WHAT IS BEING ASKED
In the entries below, find the line containing "70, .026, .066)" and the line containing "tag(o, 'short green". Copy those two lines and everything between them exactly, and only that.

Scene modeling code data:
/---

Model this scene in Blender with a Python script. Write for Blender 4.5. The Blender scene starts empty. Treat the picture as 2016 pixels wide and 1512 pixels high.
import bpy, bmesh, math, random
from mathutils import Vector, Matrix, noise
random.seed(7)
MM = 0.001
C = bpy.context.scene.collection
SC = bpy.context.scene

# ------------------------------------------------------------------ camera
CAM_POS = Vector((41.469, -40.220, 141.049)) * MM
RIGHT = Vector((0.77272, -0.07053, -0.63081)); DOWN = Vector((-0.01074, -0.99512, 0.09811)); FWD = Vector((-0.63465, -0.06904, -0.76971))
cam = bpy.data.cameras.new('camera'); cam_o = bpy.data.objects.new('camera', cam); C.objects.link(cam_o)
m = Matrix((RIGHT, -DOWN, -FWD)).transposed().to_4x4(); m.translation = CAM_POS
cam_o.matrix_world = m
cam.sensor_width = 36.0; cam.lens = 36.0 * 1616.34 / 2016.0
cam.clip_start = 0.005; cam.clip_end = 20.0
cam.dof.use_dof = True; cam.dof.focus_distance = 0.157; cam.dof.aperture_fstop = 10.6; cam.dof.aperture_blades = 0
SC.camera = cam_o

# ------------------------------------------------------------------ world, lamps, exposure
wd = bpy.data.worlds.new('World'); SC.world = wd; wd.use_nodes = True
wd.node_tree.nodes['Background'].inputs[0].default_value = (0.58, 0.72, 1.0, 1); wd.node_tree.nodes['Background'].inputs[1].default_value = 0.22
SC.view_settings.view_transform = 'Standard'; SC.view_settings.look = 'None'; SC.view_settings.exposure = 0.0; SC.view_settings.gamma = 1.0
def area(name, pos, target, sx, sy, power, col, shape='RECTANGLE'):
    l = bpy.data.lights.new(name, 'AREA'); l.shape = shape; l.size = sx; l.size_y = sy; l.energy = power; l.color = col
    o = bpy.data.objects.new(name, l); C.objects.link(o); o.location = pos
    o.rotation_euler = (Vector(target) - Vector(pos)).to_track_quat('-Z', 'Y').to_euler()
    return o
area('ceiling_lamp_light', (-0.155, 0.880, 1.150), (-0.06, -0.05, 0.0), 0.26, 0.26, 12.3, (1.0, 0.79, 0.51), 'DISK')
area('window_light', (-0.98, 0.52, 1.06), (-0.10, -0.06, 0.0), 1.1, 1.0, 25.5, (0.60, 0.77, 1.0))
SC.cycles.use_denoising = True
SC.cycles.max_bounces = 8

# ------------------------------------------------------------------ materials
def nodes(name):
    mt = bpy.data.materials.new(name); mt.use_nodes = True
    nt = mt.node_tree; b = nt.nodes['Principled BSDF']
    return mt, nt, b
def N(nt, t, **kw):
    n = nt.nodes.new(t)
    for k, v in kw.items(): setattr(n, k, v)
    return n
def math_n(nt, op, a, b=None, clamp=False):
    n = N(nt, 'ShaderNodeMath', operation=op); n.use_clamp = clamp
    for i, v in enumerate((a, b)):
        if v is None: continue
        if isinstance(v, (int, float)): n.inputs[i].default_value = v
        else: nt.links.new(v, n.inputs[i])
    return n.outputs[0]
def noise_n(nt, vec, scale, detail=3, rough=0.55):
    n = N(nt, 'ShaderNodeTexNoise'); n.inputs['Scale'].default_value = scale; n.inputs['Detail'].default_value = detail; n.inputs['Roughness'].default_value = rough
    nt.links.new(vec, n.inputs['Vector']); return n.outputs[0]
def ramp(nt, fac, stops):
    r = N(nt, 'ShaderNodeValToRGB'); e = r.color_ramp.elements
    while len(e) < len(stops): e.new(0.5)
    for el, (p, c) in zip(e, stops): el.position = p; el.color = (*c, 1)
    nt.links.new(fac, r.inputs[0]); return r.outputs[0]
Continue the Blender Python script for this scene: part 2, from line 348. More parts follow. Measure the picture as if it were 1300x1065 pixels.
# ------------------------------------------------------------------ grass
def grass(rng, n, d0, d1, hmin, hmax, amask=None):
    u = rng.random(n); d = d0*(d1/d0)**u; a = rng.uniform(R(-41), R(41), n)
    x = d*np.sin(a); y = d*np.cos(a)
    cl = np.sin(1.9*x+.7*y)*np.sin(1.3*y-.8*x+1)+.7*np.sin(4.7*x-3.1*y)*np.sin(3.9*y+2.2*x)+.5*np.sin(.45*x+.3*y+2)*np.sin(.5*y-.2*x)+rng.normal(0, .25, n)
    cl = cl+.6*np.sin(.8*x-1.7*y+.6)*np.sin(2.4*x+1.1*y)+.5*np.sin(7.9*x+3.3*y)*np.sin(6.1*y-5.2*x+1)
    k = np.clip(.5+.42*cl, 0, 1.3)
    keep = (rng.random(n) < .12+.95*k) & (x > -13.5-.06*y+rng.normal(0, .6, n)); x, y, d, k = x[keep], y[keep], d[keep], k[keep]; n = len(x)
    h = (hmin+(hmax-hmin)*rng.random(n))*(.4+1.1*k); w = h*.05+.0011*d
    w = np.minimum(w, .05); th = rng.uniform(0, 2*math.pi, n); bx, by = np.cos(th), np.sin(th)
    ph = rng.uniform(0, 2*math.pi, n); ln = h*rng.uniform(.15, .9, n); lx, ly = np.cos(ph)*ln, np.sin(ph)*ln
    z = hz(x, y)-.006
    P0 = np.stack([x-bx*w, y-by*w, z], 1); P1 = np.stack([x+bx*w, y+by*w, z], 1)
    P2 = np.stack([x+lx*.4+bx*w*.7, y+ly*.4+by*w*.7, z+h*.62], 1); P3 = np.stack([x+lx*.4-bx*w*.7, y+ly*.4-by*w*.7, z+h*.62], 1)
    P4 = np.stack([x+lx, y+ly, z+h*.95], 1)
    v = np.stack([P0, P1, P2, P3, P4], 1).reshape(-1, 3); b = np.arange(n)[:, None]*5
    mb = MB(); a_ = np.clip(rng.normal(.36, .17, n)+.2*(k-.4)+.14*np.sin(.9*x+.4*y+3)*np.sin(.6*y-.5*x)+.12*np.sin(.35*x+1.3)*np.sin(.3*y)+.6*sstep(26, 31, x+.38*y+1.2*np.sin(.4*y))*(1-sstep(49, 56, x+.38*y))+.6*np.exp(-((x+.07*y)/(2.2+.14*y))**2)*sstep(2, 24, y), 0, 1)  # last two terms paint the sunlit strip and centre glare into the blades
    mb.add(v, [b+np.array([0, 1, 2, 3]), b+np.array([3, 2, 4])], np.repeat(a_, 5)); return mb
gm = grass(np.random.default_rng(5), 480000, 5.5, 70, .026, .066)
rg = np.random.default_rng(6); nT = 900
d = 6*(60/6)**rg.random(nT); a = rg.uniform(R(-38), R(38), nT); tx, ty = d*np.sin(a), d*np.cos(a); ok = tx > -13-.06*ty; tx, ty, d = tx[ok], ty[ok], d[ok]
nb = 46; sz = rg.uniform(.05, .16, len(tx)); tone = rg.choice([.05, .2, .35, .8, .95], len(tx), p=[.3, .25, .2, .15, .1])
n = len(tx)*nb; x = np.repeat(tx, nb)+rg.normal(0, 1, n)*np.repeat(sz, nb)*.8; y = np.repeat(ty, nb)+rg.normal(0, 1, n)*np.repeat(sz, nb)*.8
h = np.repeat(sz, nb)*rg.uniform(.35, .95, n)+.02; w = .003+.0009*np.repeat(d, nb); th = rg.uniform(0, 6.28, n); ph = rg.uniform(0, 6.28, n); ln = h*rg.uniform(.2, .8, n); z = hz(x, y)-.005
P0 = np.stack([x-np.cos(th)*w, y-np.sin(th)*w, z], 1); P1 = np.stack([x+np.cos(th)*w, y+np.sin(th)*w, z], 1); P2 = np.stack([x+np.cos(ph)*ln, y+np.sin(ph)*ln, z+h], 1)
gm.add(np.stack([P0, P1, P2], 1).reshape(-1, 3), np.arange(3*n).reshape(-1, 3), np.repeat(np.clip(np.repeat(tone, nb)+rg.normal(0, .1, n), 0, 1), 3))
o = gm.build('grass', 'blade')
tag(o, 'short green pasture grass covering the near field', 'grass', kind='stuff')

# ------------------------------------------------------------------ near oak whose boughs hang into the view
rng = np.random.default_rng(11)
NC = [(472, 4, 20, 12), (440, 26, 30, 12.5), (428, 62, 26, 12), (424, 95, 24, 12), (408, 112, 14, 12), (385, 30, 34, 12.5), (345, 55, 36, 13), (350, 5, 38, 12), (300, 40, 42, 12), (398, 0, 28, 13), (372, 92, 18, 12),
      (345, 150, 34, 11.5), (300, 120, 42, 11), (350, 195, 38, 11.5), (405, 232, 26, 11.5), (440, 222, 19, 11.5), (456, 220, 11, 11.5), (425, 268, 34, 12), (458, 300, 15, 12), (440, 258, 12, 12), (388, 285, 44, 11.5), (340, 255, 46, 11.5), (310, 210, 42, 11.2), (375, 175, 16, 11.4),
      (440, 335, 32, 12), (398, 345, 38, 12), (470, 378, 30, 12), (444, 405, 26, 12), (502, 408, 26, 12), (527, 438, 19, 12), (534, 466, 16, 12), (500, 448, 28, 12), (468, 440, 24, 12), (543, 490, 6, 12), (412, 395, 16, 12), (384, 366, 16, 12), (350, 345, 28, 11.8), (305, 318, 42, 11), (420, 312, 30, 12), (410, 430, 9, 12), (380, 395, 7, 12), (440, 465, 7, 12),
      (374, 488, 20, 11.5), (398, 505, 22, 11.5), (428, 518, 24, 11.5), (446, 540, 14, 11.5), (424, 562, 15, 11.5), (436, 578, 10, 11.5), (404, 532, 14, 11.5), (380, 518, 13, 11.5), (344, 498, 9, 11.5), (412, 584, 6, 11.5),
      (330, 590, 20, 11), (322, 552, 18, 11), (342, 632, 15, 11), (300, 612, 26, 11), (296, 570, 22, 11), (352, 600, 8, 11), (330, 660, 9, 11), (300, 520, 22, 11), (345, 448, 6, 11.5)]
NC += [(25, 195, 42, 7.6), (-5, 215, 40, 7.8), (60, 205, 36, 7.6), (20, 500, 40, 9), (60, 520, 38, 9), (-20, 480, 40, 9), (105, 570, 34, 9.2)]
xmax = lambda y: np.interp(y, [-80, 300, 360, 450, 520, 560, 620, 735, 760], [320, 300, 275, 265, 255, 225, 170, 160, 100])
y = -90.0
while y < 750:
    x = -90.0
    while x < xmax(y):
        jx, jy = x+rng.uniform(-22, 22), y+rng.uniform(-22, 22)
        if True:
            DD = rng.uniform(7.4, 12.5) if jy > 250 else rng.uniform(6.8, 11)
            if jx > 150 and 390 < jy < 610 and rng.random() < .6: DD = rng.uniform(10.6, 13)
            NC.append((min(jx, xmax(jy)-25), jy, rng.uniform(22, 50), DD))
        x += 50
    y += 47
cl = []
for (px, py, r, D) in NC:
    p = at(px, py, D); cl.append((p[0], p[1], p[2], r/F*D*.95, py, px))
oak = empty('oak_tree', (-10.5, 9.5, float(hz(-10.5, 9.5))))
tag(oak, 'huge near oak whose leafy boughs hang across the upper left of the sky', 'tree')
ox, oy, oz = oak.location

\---

EXERCISE ANSWER
gm = grass(np.random.default_rng(5), 480000, 5.5, 70, .026, .066)
rg = np.random.default_rng(6); nT = 900
d = 6*(60/6)**rg.random(nT); a = rg.uniform(R(-38), R(38), nT); tx, ty = d*np.sin(a), d*np.cos(a); ok = tx > -13-.06*ty; tx, ty, d = tx[ok], ty[ok], d[ok]
nb = 46; sz = rg.uniform(.05, .16, len(tx)); tone = rg.choice([.05, .2, .35, .8, .95], len(tx), p=[.3, .25, .2, .15, .1])
n = len(tx)*nb; x = np.repeat(tx, nb)+rg.normal(0, 1, n)*np.repeat(sz, nb)*.8; y = np.repeat(ty, nb)+rg.normal(0, 1, n)*np.repeat(sz, nb)*.8
h = np.repeat(sz, nb)*rg.uniform(.35, .95, n)+.02; w = .003+.0009*np.repeat(d, nb); th = rg.uniform(0, 6.28, n); ph = rg.uniform(0, 6.28, n); ln = h*rg.uniform(.2, .8, n); z = hz(x, y)-.005
P0 = np.stack([x-np.cos(th)*w, y-np.sin(th)*w, z], 1); P1 = np.stack([x+np.cos(th)*w, y+np.sin(th)*w, z], 1); P2 = np.stack([x+np.cos(ph)*ln, y+np.sin(ph)*ln, z+h], 1)
gm.add(np.stack([P0, P1, P2], 1).reshape(-1, 3), np.arange(3*n).reshape(-1, 3), np.repeat(np.clip(np.repeat(tone, nb)+rg.normal(0, .1, n), 0, 1), 3))
o = gm.build('grass', 'blade')
tag(o, 'short green pasture grass covering the near field', 'grass', kind='stuff')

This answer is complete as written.